Abu Anmar is the owner of the dilapidated Orouba Hotel, where Mahmoud and a few other guests are staying at the start of the book. Abu Anmar was a friend of the previous regime, but after the US invasion, his luck changed. He spends most of the book just trying to maintain the hotel before finally agreeing to sell it to Faraj; he leaves Bataween for good just before the explosion. 

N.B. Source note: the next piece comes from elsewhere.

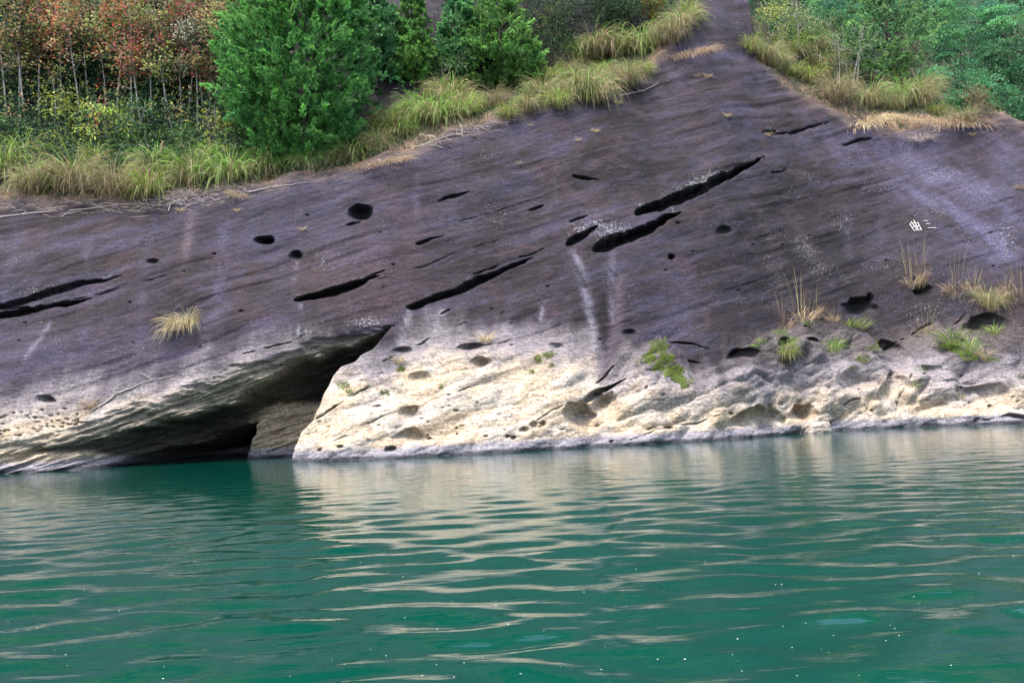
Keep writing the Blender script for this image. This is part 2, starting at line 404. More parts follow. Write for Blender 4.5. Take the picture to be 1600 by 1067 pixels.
# ---- slots, holes and hollows: (polyline, half width px, depth m, blunt) 
slots = [([(-60, 505), (0, 487), (60, 478), (110, 472), (138, 464)], 11, 1.0), ([(-60, 480), (0, 474), (70, 456), (130, 440), (190, 430)], 8, 0.5),
    ([(465, 472), (520, 459), (560, 447), (592, 433)], 9, 1.1), ([(638, 481), (680, 467), (720, 452), (770, 425), (830, 398)], 9, 1.1),
    ([(690, 490), (716, 474)], 2.5, 0.4), ([(560, 446), (600, 425)], 3, 0.3),
    ([(650, 381), (672, 373), (694, 367)], 5, 0.6), ([(685, 310), (732, 299)], 4, 0.4), ([(828, 323), (852, 316)], 4, 0.4),
    ([(888, 379), (905, 370), (934, 353)], 9, 1.0), ([(890, 345), (920, 334)], 5, 0.3), ([(932, 388), (960, 378), (1005, 362), (1064, 332)], 15, 1.6),
    ([(998, 330), (1030, 321), (1090, 297), (1140, 274), (1194, 248)], 13, 1.6), ([(1205, 213), (1245, 204), (1292, 194)], 3.5, 0.5),
    ([(1318, 226), (1340, 221), (1366, 214)], 4, 0.35), ([(1272, 252), (1293, 246)], 3, 0.3), ([(1195, 208), (1214, 205)], 6, 0.4), ([(1205,275),(1225,270)],2.5,.25),
    ([(740, 428), (800, 402), (850, 385)], 2.5, 0.25), ([(590, 575), (640, 545), (700, 515), (730, 503)], 2.2, 0.25), ([(600, 585), (566, 600)], 2, 0.2),
    ([(492, 656), (510, 650), (545, 628), (578, 606)], 2.6, 0.35), ([(525, 692), (545, 685), (570, 672), (610, 655)], 2.6, 0.16),
    ([(915, 632), (935, 617), (952, 607), (978, 597)], 8, 0.9), ([(934, 598), (960, 572)], 4, 0.3),
    ([(1408, 602), (1402, 625), (1392, 652)], 2.6, 0.5), ([(1270, 660), (1300, 645), (1340, 634)], 2.2, 0.3), ([(1285, 672), (1320, 648)], 2.0, 0.25),
    ([(1412, 527), (1440, 512), (1465, 500)], 3.0, 0.4), ([(1375, 560), (1405, 530)], 6, 0.35), ([(1040, 533), (1075, 537), (1105, 545)], 3.5, 0.3),
    ([(1060, 555), (1085, 566), (1110, 572)], 2.5, 0.2), ([(750, 545), (790, 535), (810, 526)], 2.5, 0.3), ([(718, 622), (760, 600)], 2.0, 0.15),
    ([(560, 343), (540, 352)], 4, 0.3), ([(1530, 660), (1600, 655)], 3, 0.3), ([(880, 645), (860, 655), (835, 668)], 3, 0.12), ([(1140, 652), (1060, 670), (985, 690)], 3, 0.18),
    ([(380, 555), (440, 542), (480, 528)], 2.5, 0.2), ([(895, 275), (938, 280)], 4, 0.3), ([(1495, 505), (1510, 490)], 4, 0.3),
    ([(588, 440), (640, 424), (700, 398), (780, 370)], 1.6, 0.12), ([(700, 345), (760, 330), (850, 300)], 1.6, 0.1), ([(90, 470), (160, 455), (260, 430), (330, 420)], 2, 0.12)]
darkness = np.zeros(U.shape); lip = np.zeros(U.shape)
def window(pts, r):
    return np.nonzero((U > min(p[0] for p in pts) - r) & (U < max(p[0] for p in pts) + r) & (V > min(p[1] for p in pts) - r) & (V < max(p[1] for p in pts) + r))
for pts, hw, dep in slots:
    x0 = min(p[0] for p in pts) - hw - 4; x1 = max(p[0] for p in pts) + hw + 4
    y0 = min(p[1] for p in pts) - hw - 4; y1 = max(p[1] for p in pts) + hw + 4
    I = np.nonzero((U > x0) & (U < x1) & (V > y0) & (V < y1) & (Sg < sedge + 0.3))
    if not len(I[0]): continue
    u, v = U[I], V[I]
    d, t = poly_dist(u + 3 * fbm(BX[I] / .8, Sg[I] / .8, 3, 34), v + 2.6 * fbm(BX[I] / .9, Sg[I] / .7, 3, 35, .55), pts)
    w = hw * (1.75 if hw > 5 else 1.35) * (t + 0.04) ** 0.45 * np.clip(1.01 - t, 0.01, 1) ** 0.85 * (1 + 0.5 * fbm(BX[I] * 1.1, Sg[I] * 1.1, 3, 31))
    q = np.clip(1.25 * (1 - d / np.maximum(w, 0.6)), 0, 1)
    if hw < 3.2: q = q * sstep(-.25, .2, fbm(BX[I] / 1.1, Sg[I] / 1.1, 2, 37))
    inn[I] += dep * q * q * (3 - 2 * q)
    darkness[I] = np.maximum(darkness[I], sstep(0.15, 0.8, q) * min(.45, 0.1 + .35 * dep))
    if hw > 5:
        q2 = np.exp(-((d - w * .9) / (hw * .8)) ** 2) * (v < np.interp(u, [p[0] for p in pts], [p[1] for p in pts]))
        lip[I] = np.maximum(lip[I], q2)
holes = [(563, 334, 21, 15, .9), (413, 375, 17, 7, .8), (461, 399, 10, 9, .7), (1049, 402, 6, 5, .5), (1130, 362, 13, 8, .4), (72, 627, 15, 8, .5), (237, 410, 12, 7, .3),
    (906, 657, 25, 23, .75), (946, 638, 22, 26, .7), (1156, 563, 23, 16, .9), (1180, 664, 40, 20, .8), (1250, 656, 22, 20, .8), (1258, 549, 13, 8, .6), (1218, 548, 9, 10, .5),
    (1388, 626, 24, 32, .55), (1530, 622, 42, 17, .45), (1345, 481, 27, 21, .8), (1440, 457, 16, 10, .7), (1541, 512, 34, 18, .7), (1390, 545, 26, 16, .45),
    (645, 690, 27, 13, .4), (643, 655, 18, 16, .35), (737, 548, 25, 13, .5), (755, 577, 18, 14, .4), (655, 600, 22, 16, .3), (628, 552, 16, 11, .35),
    (820, 683, 9, 8, .35), (834, 674, 8, 8, .3), (848, 671, 6, 6, .35), (802, 691, 6, 4, .3), (793, 690, 4, 4, .3), (612, 708, 10, 5, .4), (672, 690, 6, 4, .3), (715, 685, 4, 3, .2),
    (1018, 676, 10, 4, .3), (1043, 673, 9, 4, .3), (955, 692, 5, 4, .3), (1545, 637, 6, 4, .35), (1520, 661, 6, 4, .3), (1580, 657, 24, 6, .4), (1465, 640, 14, 6, .2),
    (870, 545, 14, 10, .25), (985, 522, 12, 9, .3), (590, 640, 10, 5, .15), (715, 650, 5, 3, .2), (1215, 640, 6, 5, .25), (1245, 632, 5, 4, .2),
    (1480, 615, 40, 12, .2), (760, 690, 5, 3, .2), (535, 705, 7, 3, .25), (500, 704, 5, 3, .2), (1440, 590, 26, 9, .2)]
r2 = np.random.default_rng(12)
for i in range(150):      # small weathering pits strewn over the pale foot and the slab edge
    if i < 60: a, b = r2.uniform(0, 130), 0; b = np.interp(a, [0, 130], [672, 655]) + r2.uniform(-22, 14)
    elif i < 115: a = r2.uniform(480, 1600); b = np.interp(a, [455, 1600], [705, 645]) - r2.uniform(0, 70)
    else: a = r2.uniform(0, 1560); b = r2.uniform(330, 560)
    holes.append((a, b, r2.uniform(1.6, 4.2), r2.uniform(1.2, 2.4), r2.uniform(.1, .25)))
for hx, hy, a, b, dep in holes:
    I = np.nonzero((np.abs(U - hx) < a * 1.6 + 3) & (np.abs(V - hy) < b * 1.6 + 3) & (Sg < sedge + 0.3))
    if not len(I[0]): continue
    u, v = U[I], V[I]
    e = np.hypot((u - hx) / a, (v - hy) / b) * (1 + 0.25 * fbm(BX[I] * 1.5, Sg[I] * 1.5, 2, 33))
    q = np.clip(1.35 * (1 - e), 0, 1)
    vv = (v - hy) / b
    bowl = np.clip(1 - e ** 2, 0, 1) ** 1.0 * np.clip(.62 - .55 * vv, 0, 1.1)      # deep under the upper rim, running out below
    inn[I] += dep * ((1.8 if a > 15 else 1.35) * bowl if a > 8 else q * q * (3 - 2 * q))
    if hy < 520: darkness[I] = np.maximum(darkness[I], sstep(0.0, 0.5, q) * sstep(.9, -.3, vv) * 0.7)
# the fold that runs down to the hollow, and the rib beside it
d, t = poly_dist(U, V, [(955, 400), (957, 470), (950, 540), (938, 600)])
out -= 0.3 * np.exp(-(d / 13) ** 2) * sstep(0, .4, t)
d, t = poly_dist(U, V, [(985, 545), (960, 565), (935, 605)])
out += 0.3 * np.exp(-(d / 14) ** 2)
d, t = poly_dist(U, V, [(840, 470), (870, 480), (900, 520)])
out += 0.12 * np.exp(-(d / 20) ** 2)
# slab edge on the left that casts its own lip, step above the waterline
d, t = poly_dist(U, V, [(600, 512), (560, 503), (500, 517), (440, 545), (370, 570)])
out += 0.14 * np.exp(-(d / 16) ** 2)
# rough litter ground on the bench
out += upper * (1 - backrock) * (0.18 * fbm(BX / 1.3, Sg / 1.3, 3, 41)) + backrock * 0.5 * fbm(BX / 2.5, Sg / 2.0, 4, 42)
nY, nZ = -math.sin(TH), math.cos(TH)
PX = BX + 0.0
PY = BY + out * nY + inn
PZ = BZ + out * nZ * 0.6
P3 = np.stack([PX, PY, PZ], -1)
PU, PV = project(P3)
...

Brigadier Sorour Mohamed Majid

Majid is the head of the Tracking and Pursuit Department, in charge of tracking and solving strange crimes to help predict where disaster will strike next; he was a member of the former regime who managed to survive the de-Baathification of the government in Iraq following the invasion. He is a complicated figure—some, like Saidi, believe him to be ruthless and dangerous; however, the novel portrays him instead as powerless and overlooked within the government, a fact that frustrates him to no end. He hopes that taking down Criminal X will earn him the celebrity and recognition he feels he deserves, but he instead loses his job and ends up working as a security officer in a remote Iraqi city. 

Ali Baher al-Saidi

Saidi is the owner of al-Haqiqa and a well-known political writer in his own right. Saidi is a flashy, well-connected man who flaunts many societal conventions to try to stay ahead of the power curve—for example, staying in touch with Majid, a childhood friend, so that Majid won’t have him executed. However, it is unclear what kind of person Saidi is: “the author” states near the end of the novel that he once saw Saidi speak and felt that he should be the kind of person leading the country, and for much of the novel, Mahmoud looks up to him; on the other hand, by the end of the novel, Nawal claims that he is a snake, and he is in hiding, accused of stealing millions in US aid. Like other characters, the novel refuses to clarify Saidi’s character—like Mahmoud, we’re left to understand him not as one thing or another, but as some mysterious in between.